Moins d'eau potable, plus d'eaux usées

Outre la consommation, la provenance de l'eau d'arrosage pose toujours question. Selon le rapport ministériel de 2013, 41% des golfs sont irrigués par des forages, 23% par un bassin de rétention d'eau pluviale, 17% par un cours d'eau, 10% par le réseau public (eau potable), 3% par des eaux brutes (canaux d'irrigation) et seulement 3% par les eaux usées. Soit 90% d'eau prélevée dans les milieux naturels, mais "impropre à la consommation humaine", souligne le rapport ministériel.

"La prise de conscience de la filière golf ne date pas d'hier. Cela fait depuis 2006 qu'elle a mis en place une commission dédiée à la transition écologique", rappelle Laurent Boissonnas, patron du syndicat des entrepreneurs du golf. Dans la charte de l'eau de 2006 (PDF), signée avec le gouvernement, la filière s'engageait à réduire de 30% en trois ans sa consommation d'eau potable provenant du réseau public. Objectif non atteint : elle a diminué de 20% en moyenne entre 2006 et 2010. Parallèlement, la consommation globale d'eau, toutes origines confondues, a diminué de 14% entre 2006 et 2020, selon un rapport publié en juin 2023 par la filière. Le même mois, ceux-ci ont signé un Manifeste sobriété eau de la filière golf qui fixe un objectif de réduction de 15% des volumes d'eau prélevés par les golfs, d'ici à 2030.

"L'objectif est de supprimer la consommation d'eau potable et de déployer des efforts pour trouver des sources d'eau alternatives, les plus durables possibles, issues des rejets industriels, des Step [stations d'épuration] et des laiteries", détaille Maximilien Lambert.
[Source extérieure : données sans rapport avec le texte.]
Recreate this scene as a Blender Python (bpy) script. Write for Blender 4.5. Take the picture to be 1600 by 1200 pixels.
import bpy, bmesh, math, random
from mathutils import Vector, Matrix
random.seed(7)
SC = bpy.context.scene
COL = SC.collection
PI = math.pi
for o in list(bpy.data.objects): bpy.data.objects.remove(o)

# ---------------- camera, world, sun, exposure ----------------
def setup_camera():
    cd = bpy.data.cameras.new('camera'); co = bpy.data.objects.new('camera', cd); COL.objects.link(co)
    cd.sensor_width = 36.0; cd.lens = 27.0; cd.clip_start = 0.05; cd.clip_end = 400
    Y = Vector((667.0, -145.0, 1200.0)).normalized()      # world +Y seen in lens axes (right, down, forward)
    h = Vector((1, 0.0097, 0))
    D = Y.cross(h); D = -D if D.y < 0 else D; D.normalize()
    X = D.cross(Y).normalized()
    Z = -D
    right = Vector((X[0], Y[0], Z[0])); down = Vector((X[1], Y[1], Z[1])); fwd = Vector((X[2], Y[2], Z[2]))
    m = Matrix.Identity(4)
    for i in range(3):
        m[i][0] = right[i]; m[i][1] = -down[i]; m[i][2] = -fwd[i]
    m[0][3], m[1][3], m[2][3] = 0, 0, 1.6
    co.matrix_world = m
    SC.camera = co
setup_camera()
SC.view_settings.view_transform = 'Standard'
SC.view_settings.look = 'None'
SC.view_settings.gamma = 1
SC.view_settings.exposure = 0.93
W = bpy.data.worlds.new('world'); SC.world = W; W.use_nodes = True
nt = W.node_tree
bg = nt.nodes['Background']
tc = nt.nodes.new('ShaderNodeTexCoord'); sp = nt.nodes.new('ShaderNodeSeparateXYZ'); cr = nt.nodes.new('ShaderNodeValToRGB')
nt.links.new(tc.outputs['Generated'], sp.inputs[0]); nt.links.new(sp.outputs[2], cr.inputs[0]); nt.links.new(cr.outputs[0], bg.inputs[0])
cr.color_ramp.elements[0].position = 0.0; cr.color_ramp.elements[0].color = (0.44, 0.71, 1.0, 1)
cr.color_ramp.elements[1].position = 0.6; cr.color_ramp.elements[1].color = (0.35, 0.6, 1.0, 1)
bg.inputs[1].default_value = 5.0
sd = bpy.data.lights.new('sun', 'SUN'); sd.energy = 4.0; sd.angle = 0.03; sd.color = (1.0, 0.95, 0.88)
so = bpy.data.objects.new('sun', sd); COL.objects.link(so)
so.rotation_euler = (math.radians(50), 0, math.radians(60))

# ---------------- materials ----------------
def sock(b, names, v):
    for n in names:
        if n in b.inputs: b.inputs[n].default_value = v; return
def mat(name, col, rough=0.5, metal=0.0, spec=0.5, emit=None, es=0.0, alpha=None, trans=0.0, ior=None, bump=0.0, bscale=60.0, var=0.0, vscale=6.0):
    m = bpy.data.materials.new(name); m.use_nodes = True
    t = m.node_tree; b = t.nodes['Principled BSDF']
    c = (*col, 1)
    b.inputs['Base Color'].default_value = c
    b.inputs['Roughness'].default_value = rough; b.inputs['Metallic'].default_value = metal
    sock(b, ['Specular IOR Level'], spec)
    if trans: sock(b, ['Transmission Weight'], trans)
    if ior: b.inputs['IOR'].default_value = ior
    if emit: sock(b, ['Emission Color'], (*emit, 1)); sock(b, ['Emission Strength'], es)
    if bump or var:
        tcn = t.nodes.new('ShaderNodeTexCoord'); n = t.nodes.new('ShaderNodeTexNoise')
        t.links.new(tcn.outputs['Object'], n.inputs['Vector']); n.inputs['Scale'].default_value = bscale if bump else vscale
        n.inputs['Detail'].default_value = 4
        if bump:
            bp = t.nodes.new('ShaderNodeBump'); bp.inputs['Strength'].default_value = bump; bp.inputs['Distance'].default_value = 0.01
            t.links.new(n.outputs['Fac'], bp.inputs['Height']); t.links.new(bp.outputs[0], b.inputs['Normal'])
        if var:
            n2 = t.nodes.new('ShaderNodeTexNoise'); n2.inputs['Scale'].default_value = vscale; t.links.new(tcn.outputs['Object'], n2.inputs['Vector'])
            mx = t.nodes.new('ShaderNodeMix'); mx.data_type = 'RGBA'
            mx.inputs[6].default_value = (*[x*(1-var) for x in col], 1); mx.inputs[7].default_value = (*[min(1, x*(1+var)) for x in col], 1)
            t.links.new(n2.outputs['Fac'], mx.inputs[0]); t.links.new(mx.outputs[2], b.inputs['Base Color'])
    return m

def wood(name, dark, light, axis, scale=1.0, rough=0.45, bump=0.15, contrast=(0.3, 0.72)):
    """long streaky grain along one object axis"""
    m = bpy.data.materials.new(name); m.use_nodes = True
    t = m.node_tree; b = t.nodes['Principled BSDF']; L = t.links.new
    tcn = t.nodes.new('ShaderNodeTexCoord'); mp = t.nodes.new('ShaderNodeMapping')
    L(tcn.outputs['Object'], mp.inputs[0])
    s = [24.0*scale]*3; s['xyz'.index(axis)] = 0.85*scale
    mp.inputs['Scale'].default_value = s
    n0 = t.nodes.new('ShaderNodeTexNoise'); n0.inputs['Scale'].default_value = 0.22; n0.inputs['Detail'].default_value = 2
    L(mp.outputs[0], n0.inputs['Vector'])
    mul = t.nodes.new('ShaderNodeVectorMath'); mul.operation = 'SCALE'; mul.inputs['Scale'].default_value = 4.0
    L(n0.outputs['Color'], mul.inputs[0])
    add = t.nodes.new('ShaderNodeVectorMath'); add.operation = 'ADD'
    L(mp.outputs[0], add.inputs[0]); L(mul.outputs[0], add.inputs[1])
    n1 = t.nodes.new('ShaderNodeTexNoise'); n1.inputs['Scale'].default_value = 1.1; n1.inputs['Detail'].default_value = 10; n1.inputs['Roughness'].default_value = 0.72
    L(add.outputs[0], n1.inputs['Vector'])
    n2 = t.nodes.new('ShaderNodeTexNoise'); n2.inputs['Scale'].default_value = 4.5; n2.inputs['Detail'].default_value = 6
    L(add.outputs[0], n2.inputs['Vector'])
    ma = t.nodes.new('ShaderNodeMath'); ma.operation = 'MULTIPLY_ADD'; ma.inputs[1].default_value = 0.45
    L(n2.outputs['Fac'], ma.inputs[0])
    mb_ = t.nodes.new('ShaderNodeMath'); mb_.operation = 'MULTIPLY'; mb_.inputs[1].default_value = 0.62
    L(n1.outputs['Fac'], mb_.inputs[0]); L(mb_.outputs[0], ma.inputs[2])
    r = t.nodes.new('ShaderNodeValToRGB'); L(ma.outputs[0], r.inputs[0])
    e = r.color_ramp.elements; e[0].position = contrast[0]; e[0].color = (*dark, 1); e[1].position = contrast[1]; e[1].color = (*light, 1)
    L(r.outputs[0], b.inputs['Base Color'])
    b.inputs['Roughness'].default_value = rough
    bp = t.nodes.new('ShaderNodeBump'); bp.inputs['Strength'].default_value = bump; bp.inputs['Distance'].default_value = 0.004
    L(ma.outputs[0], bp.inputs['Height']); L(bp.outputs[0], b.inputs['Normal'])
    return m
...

A titre d'exemple, Israël réutilise près de 90% de ses eaux usées et l'Espagne 14%, notamment pour l'agriculture. En France, ce sont seulement 0,6% des eaux usées qui sont réutilisées. "On attend un décret que le président [Emmanuel Macron] doit signer pour alléger les conditions d'utilisation de l'eau recyclée. Si cela se fait, sur 700 golfs, au moins 150 pourront se brancher, à leur frais, sur des Step qui sont à proximité", promet Pascal Grizot.